2. Centre et synthèse de la spiritualité salésienne : la charité pastorale
Nous avons vu auparavant quel « type » de personne spirituelle était Don Bosco : profondément
homme et totalement ouvert à Dieu ; en harmonie entre ces deux dimensions, il a vécu un projet de
vie assumée avec décision : le service des jeunes. Don Rua le souligne : «Pas un de ses pas, pas une
de ses paroles, pas une de ses entreprises qui n’ait eu pour but le salut de la jeunesse. »[14] si l’on
examine son projet pour les jeunes, on voit qu’il a un « cœur », un élément qui lui donne du sens, de
l’originalité : « En toute vérité il n’eut rien d’autre à cœur que les âmes. »[15]
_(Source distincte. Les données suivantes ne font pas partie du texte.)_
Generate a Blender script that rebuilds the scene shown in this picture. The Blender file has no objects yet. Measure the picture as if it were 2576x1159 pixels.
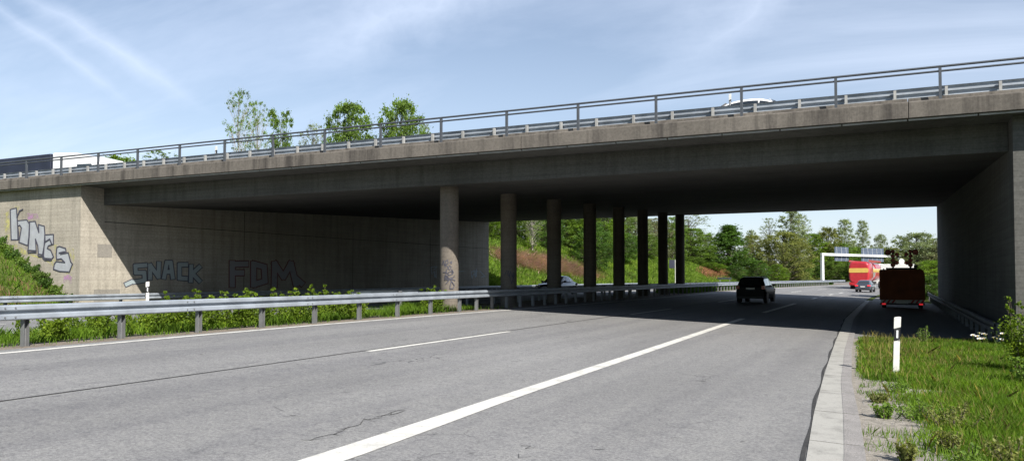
import bpy, math, random
import numpy as np
from mathutils import Vector, Matrix
R = math.radians
HAZE = 0.
scene = bpy.context.scene
COL = scene.collection

# ------------------------------------------------------------------ survey of the place
YAW, PITCH, EYE, FPX, W2 = R(25.9), .03, 1.78, 1978., 1288.
CYP = 697. - FPX*math.tan(PITCH)
def ray(x, y):
    d0, d1, d2 = (x-W2)/FPX, 1., -(y-CYP)/FPX
    d1, d2 = d1*math.cos(PITCH)-d2*math.sin(PITCH), d1*math.sin(PITCH)+d2*math.cos(PITCH)
    c, s = math.cos(YAW), math.sin(YAW)
    return Vector((d0*c-d1*s, d0*s+d1*c, d2))
O = Vector((0, 0, EYE))
def onY(x, y, Y): r = ray(x, y); return O + r*(Y/r.y)
def onX(x, y, X): r = ray(x, y); return O + r*(X/r.x)
def far(x, y, z): return O + ray(x, y)*z

def curve(Y):
    Y = np.asarray(Y, float)
    return np.where(Y < 64, 0, np.where(Y < 100, .00125*(Y-64)**2, 1.62+.09*(Y-100)))
def c1(Y): return float(curve(Y))
HT_Y = [-60, 85, 130, 160, 190, 220, 900]
HT_Z = [6.3, 6.3, 5.2, 3.7, 2.5, 1.9, 1.9]
def ground(X, Y):
    X = np.asarray(X, float); Y = np.asarray(Y, float)
    u = X - curve(Y)
    z = np.interp(u, [-33, -31, -17.2, -13.6, 0, 3, 400], [.3, .28, .55, .557, 0, -.11, -.11])
    ht = np.interp(Y, HT_Y, HT_Z)
    z = z + np.clip((-32.6-u)*.53, 0, ht-.3)
    right = np.clip((u-3.2)*.5, 0, np.where(Y < 64, 6.3, 1.0))
    z = z + right
    inside = (Y > 23.62) & (Y < 62.75) & ((X < -33.2) | (X > 3.02))
    z = np.where(inside, 6.25+.0424*(Y-23), z)
    near = (Y > 62.75) & (Y < 90) & (X < -33)
    return z
def gz(x, y): return float(ground(x, y))

# ------------------------------------------------------------------ tags
def tag(o, label=None, cat=None, group=None, kind=None):
    if label: o['label'] = label
    if cat: o['category'] = cat
    if group: o['group'] = group
    if kind: o['kind'] = kind
    return o
def empty(name, loc=(0, 0, 0), rz=0., scale=1., **k):
    o = bpy.data.objects.new(name, None); COL.objects.link(o)
    o.location = loc; o.rotation_euler = (0, 0, rz)
    o.scale = (scale,)*3 if not hasattr(scale, '__len__') else scale
    o.empty_display_size = .2
    return tag(o, **k)
def link_mesh(name, me, mat, parent=None):
    for m in (mat if isinstance(mat, (list, tuple)) else [mat]): me.materials.append(m)
    o = bpy.data.objects.new(name, me); COL.objects.link(o)
    if parent: o.parent = parent
    return o
def copy_tree(o, parent=None):
    c = o.copy(); COL.objects.link(c); c.parent = parent
    for ch in list(o.children): copy_tree(ch, c)
    return c

class MB:
    def __init__(s): s.v = []; s.f = []; s.mi = []; s.sm = []
    def add(s, vs, fs, mi=0, smooth=False):
        n = len(s.v); s.v += [tuple(v) for v in vs]
        for f in fs: s.f.append(tuple(i+n for i in f)); s.mi.append(mi); s.sm.append(smooth)
        return s
    def box(s, x0, x1, y0, y1, z0, z1, mi=0):
        vs = [(x0,y0,z0),(x1,y0,z0),(x1,y1,z0),(x0,y1,z0),(x0,y0,z1),(x1,y0,z1),(x1,y1,z1),(x0,y1,z1)]
        return s.add(vs, [(0,3,2,1),(4,5,6,7),(0,1,5,4),(1,2,6,5),(2,3,7,6),(3,0,4,7)], mi)
    def prism(s, poly, axis, a0, a1, mi=0):
        """closed polygon of 2D points extruded along axis"""
        n = len(poly); vs = []
        for a in (a0, a1):
            for p, q in poly:
                vs.append((a, p, q) if axis == 'x' else ((p, a, q) if axis == 'y' else (p, q, a)))
        fs = [(i, (i+1) % n, n+(i+1) % n, n+i) for i in range(n)]
        fs += [tuple(range(n))[::-1], tuple(range(n, 2*n))]
        return s.add(vs, fs, mi)
    def tube(s, pts, rad, n=8, mi=0, cap=True, smooth=True):
        pts = [Vector(p) for p in pts]
        if not hasattr(rad, '__len__'): rad = [rad]*len(pts)
        vs = []; 
        for i, p in enumerate(pts):
            t = (pts[min(i+1, len(pts)-1)]-pts[max(i-1, 0)])
            t = t.normalized() if t.length > 1e-9 else Vector((0, 0, 1))
            a = Vector((0, 0, 1)) if abs(t.z) < .9 else Vector((1, 0, 0))
            e1 = t.cross(a).normalized(); e2 = t.cross(e1)
            for k in range(n):
                th = 2*math.pi*k/n
                vs.append(p+(e1*math.cos(th)+e2*math.sin(th))*rad[i])
        fs = []
        for i in range(len(pts)-1):
            for k in range(n):
                a = i*n+k; b = i*n+(k+1) % n
                fs.append((a, b, b+n, a+n))
        s.add(vs, fs, mi, smooth)
        if cap:
            s.add(vs[:n], [tuple(range(n))[::-1]], mi); s.add(vs[-n:], [tuple(range(n))], mi)
        return s
    def loft(s, rings, mi=0, smooth=True, closed=True):
        n = len(rings[0]); vs = [p for r in rings for p in r]; fs = []
        for i in range(len(rings)-1):
            for k in range(n if closed else n-1):
                a = i*n+k; b = i*n+(k+1) % n
                fs.append((a, b, b+n, a+n))
        s.add(vs, fs, mi, smooth)
        if closed:
            s.add(rings[0], [tuple(range(n))[::-1]], mi); s.add(rings[-1], [tuple(range(n))], mi)
        return s
    def build(s, name, mat, parent=None, bevel=0):
        me = bpy.data.meshes.new(name); me.from_pydata(s.v, [], s.f)
        me.polygons.foreach_set('material_index', s.mi); me.polygons.foreach_set('use_smooth', s.sm)
        me.update()
        o = link_mesh(name, me, mat, parent)
        if bevel:
            b = o.modifiers.new('bevel', 'BEVEL'); b.width = bevel; b.segments = 2; b.limit_method = 'ANGLE'
        return o

def np_mesh(name, verts, nper, mat, parent=None, smooth=False):
    """verts: (N*nper,3); each consecutive nper verts form one face"""
    verts = np.asarray(verts, np.float32).reshape(-1, 3); nf = len(verts)//nper
    me = bpy.data.meshes.new(name)
    me.vertices.add(len(verts)); me.vertices.foreach_set('co', verts.ravel())
    me.loops.add(nf*nper); me.loops.foreach_set('vertex_index', np.arange(nf*nper, dtype=np.int32))
    me.polygons.add(nf); me.polygons.foreach_set('loop_start', np.arange(0, nf*nper, nper, dtype=np.int32))
    me.update(calc_edges=True)
    return link_mesh(name, me, mat, parent)

# ------------------------------------------------------------------ materials
def new_mat(name):
    m = bpy.data.materials.new(name); m.use_nodes = True
    return m, m.node_tree.nodes, m.node_tree.links, m.node_tree.nodes['Principled BSDF']
def pset(b, **k):
    for n, v in k.items(): b.inputs[n.replace('_', ' ')].default_value = v
def rgb(c): return (c[0], c[1], c[2], 1)
def node(N, t, **k):
    n = N.new(t)
    for a, v in k.items(): setattr(n, a, v)
    return n
def ramp(N, L, fac, stops):
    r = N.new('ShaderNodeValToRGB'); L.new(fac, r.inputs[0])
    e = r.color_ramp.elements
    while len(e) < len(stops): e.new(.5)
    for i, (p, c) in enumerate(stops):
        e[i].position = p; e[i].color = c if len(c) == 4 else rgb(c)
    return r.outputs[0]
def mix(N, L, fac, a, b, mode='MIX'):
    m = node(N, 'ShaderNodeMix', data_type='RGBA', blend_type=mode)
    for s, v in ((0, fac), (6, a), (7, b)):
        if hasattr(v, 'is_output') or isinstance(v, bpy.types.NodeSocket): L.new(v, m.inputs[s])
        else: m.inputs[s].default_value = v if s == 0 else (v if len(v) == 4 else rgb(v))
    return m.outputs[2]
def coord(N, L, kind='world', scale=(1, 1, 1)):
    if kind == 'world': s = N.new('ShaderNodeNewGeometry').outputs['Position']
    else: s = N.new('ShaderNodeTexCoord').outputs['Object']
    mp = N.new('ShaderNodeMapping'); mp.inputs['Scale'].default_value = scale
    L.new(s, mp.inputs['Vector']); return mp.outputs[0]
def noise(N, L, v, scale, detail=5, rough=.55, dist=0.):
    n = N.new('ShaderNodeTexNoise'); L.new(v, n.inputs['Vector'])
    pset(n, Scale=scale, Detail=detail, Roughness=rough, Distortion=dist)
    return n.outputs['Fac']
def bump(N, L, b, h, strength=.3, dist=.02):
    n = N.new('ShaderNodeBump'); L.new(h, n.inputs['Height'])
    pset(n, Strength=strength, Distance=dist); L.new(n.outputs[0], b.inputs['Normal'])

def mat_flat(name, c, rough=.5, metal=0., var=.12, scale=6, kind='object', coat=0., bumpk=0.):
    m, N, L, b = new_mat(name)
    v = coord(N, L, kind); f = noise(N, L, v, scale)
    lo = tuple(x*(1-var) for x in c); hi = tuple(min(1, x*(1+var)) for x in c)
    L.new(ramp(N, L, f, [(.3, lo), (.7, hi)]), b.inputs['Base Color'])
    pset(b, Roughness=rough, Metallic=metal)
    if coat: b.inputs['Coat Weight'].default_value = coat
    if bumpk: bump(N, L, b, f, bumpk, .01)
    return m
def mat_emit(name, c, s):
    m, N, L, b = new_mat(name)
    pset(b, Base_Color=rgb(c), Roughness=.3, Emission_Color=rgb(c), Emission_Strength=s); return m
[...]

Il y a donc une explication ultérieure et concrète de l’unité de sa vie : avec son dévouement aux
jeunes, Don Bosco voulait leur communiquer l’expérience de Dieu. Ce n’était pas seulement
générosité ou philanthropie mais charité pastorale. Celle-ci est appelée « centre et synthèse » de
l’esprit salésien.[16]
« Centre et synthèse » est une affirmation bien choisie et engageante. Il est plus facile d’énumérer
différents traits, même fondamentaux, de notre spiritualité, sans s’engager à établir entre eux un
rapport ou une hiérarchie, que d’en sélectionner un comme principal. Dans ce cas, il faut entrer dans
l’âme de Don Bosco ou du Salésien et découvrir l’élément qui explique son style.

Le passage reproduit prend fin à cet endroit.